#### Recorded information
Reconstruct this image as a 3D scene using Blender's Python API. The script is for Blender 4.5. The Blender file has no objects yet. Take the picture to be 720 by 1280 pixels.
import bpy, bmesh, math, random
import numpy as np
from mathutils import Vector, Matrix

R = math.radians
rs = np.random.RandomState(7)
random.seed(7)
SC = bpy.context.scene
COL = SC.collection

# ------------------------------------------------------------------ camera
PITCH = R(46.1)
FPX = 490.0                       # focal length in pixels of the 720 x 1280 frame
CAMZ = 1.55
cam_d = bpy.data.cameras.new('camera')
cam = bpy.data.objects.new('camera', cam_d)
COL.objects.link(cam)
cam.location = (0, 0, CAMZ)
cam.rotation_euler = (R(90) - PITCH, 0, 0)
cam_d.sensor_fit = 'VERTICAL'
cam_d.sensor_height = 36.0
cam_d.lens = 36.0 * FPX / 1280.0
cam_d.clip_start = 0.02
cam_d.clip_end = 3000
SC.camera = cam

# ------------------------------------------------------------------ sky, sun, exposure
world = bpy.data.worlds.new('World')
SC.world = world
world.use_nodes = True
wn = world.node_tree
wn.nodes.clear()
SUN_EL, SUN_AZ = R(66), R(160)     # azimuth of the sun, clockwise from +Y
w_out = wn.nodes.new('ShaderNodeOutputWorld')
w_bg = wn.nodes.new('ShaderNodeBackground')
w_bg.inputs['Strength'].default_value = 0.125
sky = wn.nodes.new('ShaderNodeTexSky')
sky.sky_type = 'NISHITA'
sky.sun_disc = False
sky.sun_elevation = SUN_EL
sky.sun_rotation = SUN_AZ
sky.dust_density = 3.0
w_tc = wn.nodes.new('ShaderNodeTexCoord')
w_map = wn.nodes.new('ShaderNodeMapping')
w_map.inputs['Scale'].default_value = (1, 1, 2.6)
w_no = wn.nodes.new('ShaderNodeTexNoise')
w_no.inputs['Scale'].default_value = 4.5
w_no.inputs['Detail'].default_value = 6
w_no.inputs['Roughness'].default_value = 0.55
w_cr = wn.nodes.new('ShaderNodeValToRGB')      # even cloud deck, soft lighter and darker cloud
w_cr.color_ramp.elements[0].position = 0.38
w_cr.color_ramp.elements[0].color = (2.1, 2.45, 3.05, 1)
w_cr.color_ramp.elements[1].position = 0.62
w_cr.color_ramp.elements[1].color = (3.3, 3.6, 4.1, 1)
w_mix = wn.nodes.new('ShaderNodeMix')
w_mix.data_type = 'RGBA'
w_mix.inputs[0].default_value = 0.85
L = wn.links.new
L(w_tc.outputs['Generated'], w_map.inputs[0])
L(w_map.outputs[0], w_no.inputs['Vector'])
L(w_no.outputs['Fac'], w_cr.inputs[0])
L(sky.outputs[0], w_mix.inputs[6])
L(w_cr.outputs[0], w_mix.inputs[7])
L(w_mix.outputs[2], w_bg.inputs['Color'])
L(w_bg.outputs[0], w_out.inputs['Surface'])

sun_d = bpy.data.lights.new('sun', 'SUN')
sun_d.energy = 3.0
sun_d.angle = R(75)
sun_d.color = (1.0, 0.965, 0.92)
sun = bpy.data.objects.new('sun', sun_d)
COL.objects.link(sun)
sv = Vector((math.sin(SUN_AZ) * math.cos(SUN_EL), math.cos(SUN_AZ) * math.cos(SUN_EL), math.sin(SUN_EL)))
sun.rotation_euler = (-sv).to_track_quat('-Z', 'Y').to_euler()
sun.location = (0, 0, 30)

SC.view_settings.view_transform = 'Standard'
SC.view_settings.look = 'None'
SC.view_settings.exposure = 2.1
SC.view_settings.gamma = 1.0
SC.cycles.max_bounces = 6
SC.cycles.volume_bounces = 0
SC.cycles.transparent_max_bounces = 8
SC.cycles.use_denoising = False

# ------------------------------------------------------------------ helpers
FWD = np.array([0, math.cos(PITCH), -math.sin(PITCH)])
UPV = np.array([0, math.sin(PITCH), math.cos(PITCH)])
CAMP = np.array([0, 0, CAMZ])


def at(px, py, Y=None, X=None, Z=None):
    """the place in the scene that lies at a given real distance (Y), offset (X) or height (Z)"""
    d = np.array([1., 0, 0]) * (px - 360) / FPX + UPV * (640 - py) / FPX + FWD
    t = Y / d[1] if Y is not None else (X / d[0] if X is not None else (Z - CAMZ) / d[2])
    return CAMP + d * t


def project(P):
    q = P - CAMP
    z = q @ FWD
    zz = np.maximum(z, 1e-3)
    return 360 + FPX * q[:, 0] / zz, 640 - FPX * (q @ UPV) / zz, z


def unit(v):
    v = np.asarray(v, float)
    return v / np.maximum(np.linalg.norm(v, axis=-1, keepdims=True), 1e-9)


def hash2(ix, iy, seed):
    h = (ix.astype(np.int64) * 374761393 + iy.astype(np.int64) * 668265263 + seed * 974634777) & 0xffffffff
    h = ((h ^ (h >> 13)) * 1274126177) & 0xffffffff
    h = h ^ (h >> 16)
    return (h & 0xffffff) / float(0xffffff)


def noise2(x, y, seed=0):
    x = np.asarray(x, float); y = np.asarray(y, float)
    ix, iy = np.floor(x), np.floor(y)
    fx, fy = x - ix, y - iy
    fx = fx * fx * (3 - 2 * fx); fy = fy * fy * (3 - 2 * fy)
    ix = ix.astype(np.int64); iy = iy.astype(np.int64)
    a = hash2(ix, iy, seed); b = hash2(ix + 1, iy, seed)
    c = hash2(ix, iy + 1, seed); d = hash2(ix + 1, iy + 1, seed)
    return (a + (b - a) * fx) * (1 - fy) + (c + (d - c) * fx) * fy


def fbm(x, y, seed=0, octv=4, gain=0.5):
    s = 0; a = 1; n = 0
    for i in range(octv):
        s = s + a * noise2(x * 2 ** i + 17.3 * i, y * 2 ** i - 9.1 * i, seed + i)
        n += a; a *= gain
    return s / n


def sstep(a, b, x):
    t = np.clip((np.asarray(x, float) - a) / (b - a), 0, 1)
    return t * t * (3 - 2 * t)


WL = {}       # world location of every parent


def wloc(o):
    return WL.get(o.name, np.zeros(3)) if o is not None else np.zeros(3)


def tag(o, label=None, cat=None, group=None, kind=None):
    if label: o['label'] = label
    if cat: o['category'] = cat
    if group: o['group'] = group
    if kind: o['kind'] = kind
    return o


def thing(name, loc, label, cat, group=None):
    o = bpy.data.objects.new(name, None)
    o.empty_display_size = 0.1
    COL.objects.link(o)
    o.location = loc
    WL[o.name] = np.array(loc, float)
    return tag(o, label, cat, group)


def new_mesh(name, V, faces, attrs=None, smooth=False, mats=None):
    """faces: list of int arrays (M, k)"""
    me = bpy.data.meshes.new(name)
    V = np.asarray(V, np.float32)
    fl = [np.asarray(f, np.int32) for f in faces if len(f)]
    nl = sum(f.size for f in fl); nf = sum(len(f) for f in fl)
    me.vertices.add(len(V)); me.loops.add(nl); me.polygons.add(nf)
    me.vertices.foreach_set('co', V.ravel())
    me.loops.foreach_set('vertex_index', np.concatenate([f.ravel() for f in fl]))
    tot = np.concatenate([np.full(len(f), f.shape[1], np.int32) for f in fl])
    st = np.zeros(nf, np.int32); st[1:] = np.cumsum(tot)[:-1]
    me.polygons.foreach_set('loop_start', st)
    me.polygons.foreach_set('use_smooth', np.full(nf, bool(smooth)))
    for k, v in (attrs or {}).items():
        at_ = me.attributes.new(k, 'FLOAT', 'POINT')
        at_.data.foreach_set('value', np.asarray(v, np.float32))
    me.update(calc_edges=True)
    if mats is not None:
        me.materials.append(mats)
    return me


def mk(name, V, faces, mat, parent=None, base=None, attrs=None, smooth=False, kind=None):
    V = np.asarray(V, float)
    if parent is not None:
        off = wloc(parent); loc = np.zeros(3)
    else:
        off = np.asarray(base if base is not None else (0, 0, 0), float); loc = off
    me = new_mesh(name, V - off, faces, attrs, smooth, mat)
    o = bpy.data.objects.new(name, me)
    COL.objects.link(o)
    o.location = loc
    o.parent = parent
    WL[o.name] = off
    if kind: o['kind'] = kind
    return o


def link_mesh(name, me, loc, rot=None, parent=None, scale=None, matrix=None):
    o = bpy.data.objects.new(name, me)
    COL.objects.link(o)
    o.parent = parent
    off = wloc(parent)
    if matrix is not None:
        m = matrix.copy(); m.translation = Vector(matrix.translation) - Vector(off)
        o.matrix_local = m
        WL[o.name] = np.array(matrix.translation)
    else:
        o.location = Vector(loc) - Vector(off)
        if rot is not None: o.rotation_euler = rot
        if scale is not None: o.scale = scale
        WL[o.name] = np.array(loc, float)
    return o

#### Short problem
Only the lines from the start of the data to the line holding "from mathutils import Vector, Matrix" are wanted; return them exactly, both ends included.

#### Result of this exercise
Reconstruct this image as a 3D scene using Blender's Python API. The script is for Blender 4.5. The Blender file has no objects yet. Take the picture to be 720 by 1280 pixels.
import bpy, bmesh, math, random
import numpy as np
from mathutils import Vector, Matrix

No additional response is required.